Nun steht die Besteigung des zweiten Berges an, wieder der Aussicht wegen und ratet mal, wir sind nicht dabei genauso wie die zwei Holländerinnen. Stattdessen werfen wir uns nochmal in die wirklich hübsche peruanische Schale und haben viel Spass dabei über die Insel zu schlendern und lustige Fotos zu machen. Es war Babys Idee und die bringt wirklich eine schöne Portion Leichtigkeit in unseren anstrengenden Bildungsalltag.

Nach dem Mittagessen (um 11:00), welches aus Kartoffeln, die wie Urwaldmaden aussehen und Quietschkäse besteht, bringt uns das Schiff wieder nach Puno, wo wir uns mit den Holländerinnen betrinken.

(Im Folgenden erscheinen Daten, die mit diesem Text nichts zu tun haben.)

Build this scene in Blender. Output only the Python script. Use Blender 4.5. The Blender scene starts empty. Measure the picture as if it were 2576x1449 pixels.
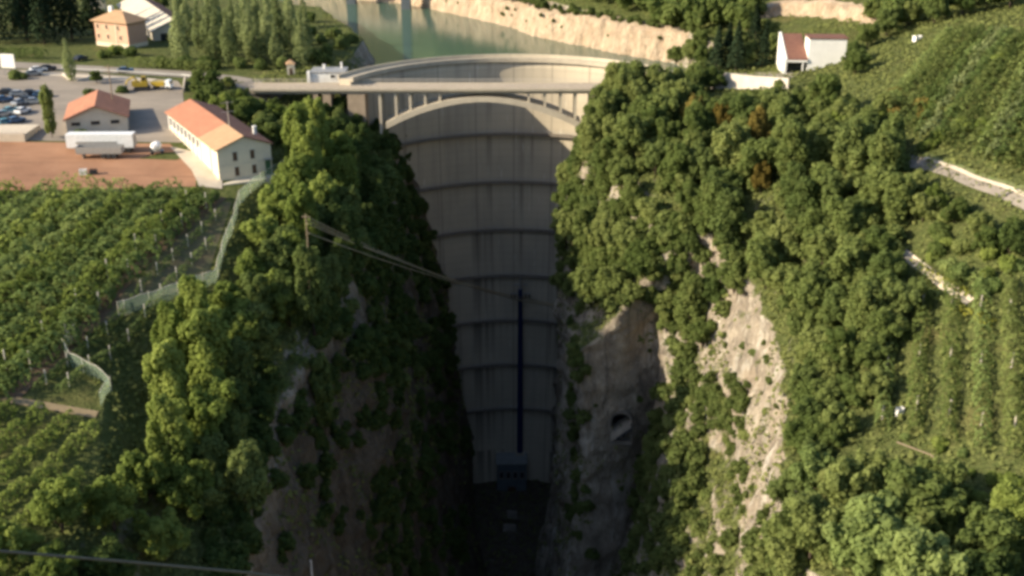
import bpy, bmesh, math, random
import numpy as np
from mathutils import Vector, Matrix, noise
from mathutils.bvhtree import BVHTree
R = math.radians
scene = bpy.context.scene
col = scene.collection

# ------------------------------------------------------------------ camera, sky, sun, exposure
CAM_Z, PITCH, FPX = 60.0, 22.0, 2900.0            # focal length in units of a 2576 px wide frame
cam = bpy.data.cameras.new('camera'); cam_ob = bpy.data.objects.new('camera', cam); col.objects.link(cam_ob)
cam_ob.location = (0, 0, CAM_Z); cam_ob.rotation_euler = (R(90 - PITCH), 0, 0)
cam.sensor_width = 36; cam.lens = 36 * FPX / 2576; cam.clip_start = 0.5; cam.clip_end = 5000
scene.camera = cam_ob
SUN_EL, SUN_TURN = 26.0, 15.0                     # sun low on the left, a little on the camera's side
to_sun = Vector((-math.cos(R(SUN_EL)) * math.cos(R(SUN_TURN)), -math.cos(R(SUN_EL)) * math.sin(R(SUN_TURN)), math.sin(R(SUN_EL))))
sl = bpy.data.lights.new('sun', 'SUN'); sl.energy = 4.6; sl.angle = R(0.6); sl.color = (1.0, 0.87, 0.66)
so = bpy.data.objects.new('sun', sl); col.objects.link(so); so.location = (-100, 0, 200)
so.rotation_euler = to_sun.to_track_quat('Z', 'Y').to_euler()
w = bpy.data.worlds.new('World'); scene.world = w; w.use_nodes = True
nt = w.node_tree; nt.nodes.clear()
sky = nt.nodes.new('ShaderNodeTexSky'); sky.sky_type = 'NISHITA'; sky.sun_disc = False
sky.sun_elevation = R(SUN_EL); sky.sun_rotation = math.atan2(to_sun.x, to_sun.y); sky.altitude = 500; sky.dust_density = 2.0
bg = nt.nodes.new("ShaderNodeBackground"); bg.inputs[1].default_value = 0.125
wo = nt.nodes.new("ShaderNodeOutputWorld"); nt.links.new(sky.outputs[0], bg.inputs[0]); nt.links.new(bg.outputs[0], wo.inputs[0])
vs = scene.view_settings; vs.view_transform = 'Standard'; vs.look = 'None'; vs.exposure = 1.0; vs.gamma = 1.0
scene.cycles.filter_width = 3.5
scene.cycles.max_bounces = 5; scene.cycles.diffuse_bounces = 2; scene.cycles.glossy_bounces = 2; scene.cycles.transmission_bounces = 2

_c, _s = math.cos(R(PITCH)), math.sin(R(PITCH))
def ray(x, y):
    a = (x - 1288) / FPX; b = (724 - y) / FPX
    return Vector((a, _c + _s * b, -_s + _c * b))
def atz(x, y, z):
    d = ray(x, y); t = (z - CAM_Z) / d.z
    return Vector((0, 0, CAM_Z)) + d * t
def aty(x, y, Y):
    d = ray(x, y); return Vector((0, 0, CAM_Z)) + d * (Y / d.y)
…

Übrigens sehr nett:: die zwei spiegeln genau den Eindruck von Holland wieder, den wir aus unseren vielen Besuchen dort gewonnen haben. Die zwei sind Tante und Nichte. Nichtchen hat die Reise zum 18. Geburtstag von Tantchen geschenkt bekommen. Während die Nichte die bürgerliche, brave Bevölkerungsschicht verkörpert und behauptet nur drei Mal einen Joint geraucht zu haben, ist Tantchen tief in der alternativen Schicht verwurzelt, mag gerne Bier, arbeitet beim TÜV und hat mit ihrem Freund einen Bauernhof in Deutschland, wo sie einmal im Jahr ihre Motorradfreunde zu einem fetten Fest einlädt.